I'm not talking about doing anything deceptive, surreptitious, or manipulative. If I want to start an organic gardening group (which I don't actually want to do, but hypothetically), I don't have to hide the fact that it's sponsored by St Swithun's Church. Most of them won't care, so long as no one makes them pray or sing or attend a bible study before they can harvest tomatoes. But when the teachable moment comes--and it does sooner or later for everybody, usually associated with adversity or tragedy--they will remember the bond they felt with the gardening group at St Swithun's, and that's when someone can explain about how Jesus walked out of his tomb and cared not a whit about whether he saw his shadow or not.

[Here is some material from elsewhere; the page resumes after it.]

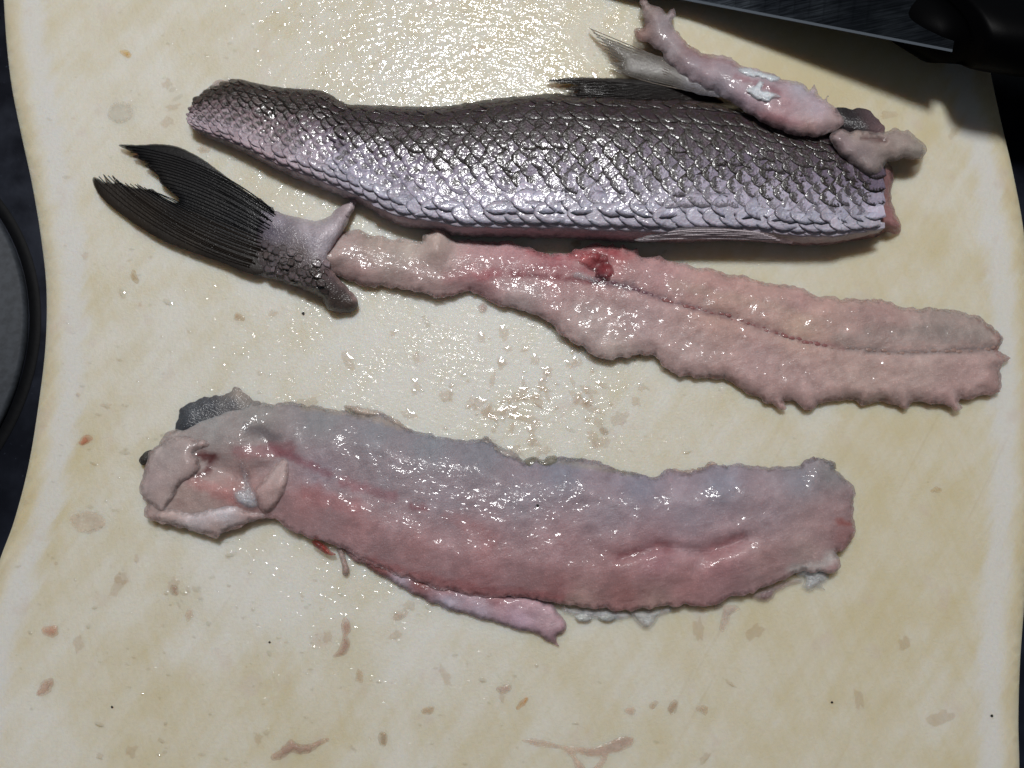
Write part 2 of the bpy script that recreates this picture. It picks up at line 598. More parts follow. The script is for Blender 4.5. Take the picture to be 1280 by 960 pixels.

Then they can be enrolled as catechumens, and we can gradually show them that there is, in fact, a front door to the Church, and there's no way to avoid getting a little wet going through it.

4 comments:

George said...

Dan I think a key point in your post was about the person/s in question exhibiting some sort of 'seeking' for answers, truth, meaning, god, God whatever. I liken it to being at the beach where lifeguards are present, they don't really register on the consciousness level till we realise we are drowning. Having someone point them out on a calm day can come across as somewhat melodramatic?

Rob Eaton+ said...

There was something of a movement several years ago among "non-denominational" congregations (a local Calvary Chapel was involved in this, although it is hard not to identify them as not a denomination), where the Sunday morning worship was clearly earmarked as the open portal to the world, and the mid-week evening service was the service for the members. Part of their thinking was exactly that seekers also have ingrained in them that "Church" is on Sunday morning, so that is the default time frame they would be looking for.
I haven't heard much about that switcheroo over the last couple of years. Perhaps they ran into the grain of their own members.
Also missing was some correlation between such a switch, and the establishment of small groups, which would fit your bill. And small groups will once again be the premier strategy for the open door, once the megas begin to measurably dwindle due to lack of causal intimacy for fellowship.
One conclusion, then, is that no matter when the Christians decide to gather, there need to be planned opportunities for "seekers" and "invitees" to meet with other Christians in an informal, non-liturgical, yet potentially profound (ministry moments being expected and watched-for) venues.
And each of those venues must be prepared - even if by only of the Christians there - to receive and answer the question(s), "Who is Jesus, and why is that important to me?"

Tony Bleything said...

Great thoughts Bishop. There are some great conversations going on in the 'missional' circles of evangelicalism about a 'go-and-tell' vs. a 'come and see' mentality of outreach.
Mission must become how we live and not something we do.

Kelso said...

I haven't invited anyone to church in over 30 years. We used to be friendly and dignified but now we are friendly and familiar.

The 1979 BCP is an embarrassment to what used to be "The Church of Beauty".